Slippery slope planning

Thanks to The Hook for highlighting the problem of Charlottesville sidewalks uncleared of ice and snow [News, "Frozen law: Sidewalk scofflaws skate free," December 19, 2002] ( For those of us who log many a local mile on foot, the city's failure to enforce the rules when fellow citizens fail to do their duty glazes potential injury with insult.

Your story did fall short in one respect, however. That is, no one noted that the city itself is a chronic offender. For example, a few years back when winter brought serial snowfalls and frequent freezes, city street-clearing crews pushed snow from traffic lanes on JPA and Main Street into piles on the pedestrian crosswalk where they meet. A crossing already dangerous because of its length and busyness became a further challenge to walkers because for more than a month they had to scale ad hoc Alps.

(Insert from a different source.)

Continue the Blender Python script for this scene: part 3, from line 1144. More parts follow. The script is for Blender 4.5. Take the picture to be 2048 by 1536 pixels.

Likewise, after our most recent snow, city clearers created a not-so-mini-Matterhorn at the southeast corner of Sixth Street SE and Monticello Avenue, thereby forcing crossers for more than a week to either inch up an icy incline or take a wide swing into moving cars.

And there's a footnote: Let's not forget that the City Hallers currently flunking snow removal (among other key aspects of sidewalk safety) are the very same folks who want more and more of us to live closer and closer together in future– a plan that can only result in radically increased demand for effective city services. Now that's what I call a slippery slope.